Friday, January 15, 2010

On remembering and forgetting Haiti

It's Friday and I have yet to make any mention of the devastation that has occurred in the wake of Tuesday's earthquake in Haiti. I've been shopping and job-hunting and getting along with my usual, mundane life.

Tens of thousands are feared dead in the aftermath of this horrifying seismic event. Still further thousands remain buried under the rubble of buildings. Reports state that where moans and groans were once heard, silence now reigns. The New York Times website includes a feature that allows you to slide a rule across an aerial view of Port-au-Prince, watching a view of the city before the earthquake hit become grey, flattened and peopled by many ant-like bodies as the destruction of Tuesday's terrible events are revealed. It is a scene from the worst war zone.

The images that I found to be the most emotionally devastating are those of the car park outside the central morgue where bodies lie tangled, limb over and under limb, heads rolled into necks, bodies heavy and still.

Reports of the all-pervading stench of death are ubiquitous.

There is too much death to identify any single tragedy until one is presented with the images of the traumatised survivors. Again in The New York Times, I found an image by Damian Winter, of Lionel Michaud after having discovered his ten-month old daughter among the bodies. His wife was also killed.

On Guardian.co.uk today stories about the following subjects all rank higher in terms of reader numbers than do reports from or about Haiti: the South Africa V England cricket game; the death of Zimbabwean tourist, Lloyd Skinner who was attacked by a 'dinosaur huge' shark just 100m off a beach in Cape Town, South Africa; the 20 best moments in 20 years of the Simpsons; Rafael Benitez's prospects at Liverpool football club.

It is a sad fact that we quickly forget, sad but also a matter of psychological survival. It is a pity that in a few weeks we may not have cause to remember that Lionel Michaud is grieving the loss of his child and his wife and spurred on by this memory, either give something of ourselves to help another person, or simply feel more thankful than we normally might for any health or happiness that we enjoy.

There is a reason that we are made this way and that is that if we did not have the power to push to the back of our minds the suffering of others, we would not continue. If we did not have this power to forget we would be overcome by everyday tragedy and it is not our business to let life's most horrendous incidents bring us to our knees, one weight around our necks, by one weight of tragedy around our necks.

Devastation hits without rhyme, reason and often without warning. To accept that, to prepare for it, or to do something to prevent it all seem sensible, but to try to understand it is impossible.

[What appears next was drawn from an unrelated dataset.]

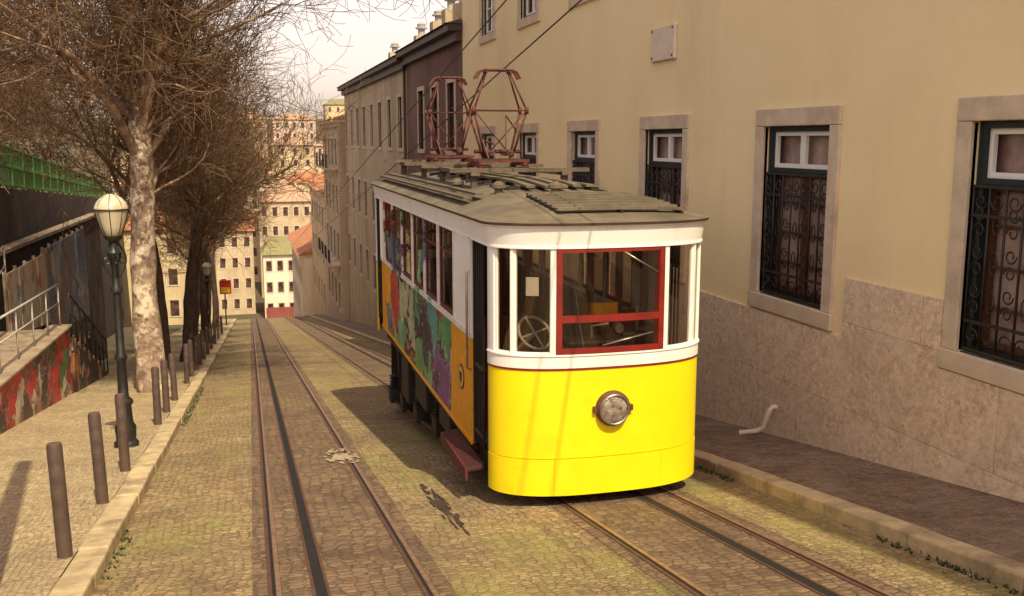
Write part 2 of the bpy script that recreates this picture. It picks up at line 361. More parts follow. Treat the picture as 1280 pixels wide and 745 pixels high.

Why me? and, Why not me? are as difficult questions as is Why are we here? Thank God and all the lucky stars for the people who find meaning in saying: I'll help, this is what I'm here for. I admire their dedication and the spirit of selflessness that keeps them going when their job involves experiencing the devastation first hand and living through its aftermath day after day. To all those suffering in Haiti, and elsewhere, my heart goes out.

While life goes on, on it goes and if it is good all we can do is be grateful and enjoy it. Yesterday's post about shopping seems frivolous in comparison with the subject of today's posting, but I think that, essentially, that is what life is made of - patchwork pieces of fluff and frivolity and laughter, plus shards of moments so awful that they take the breath from your body.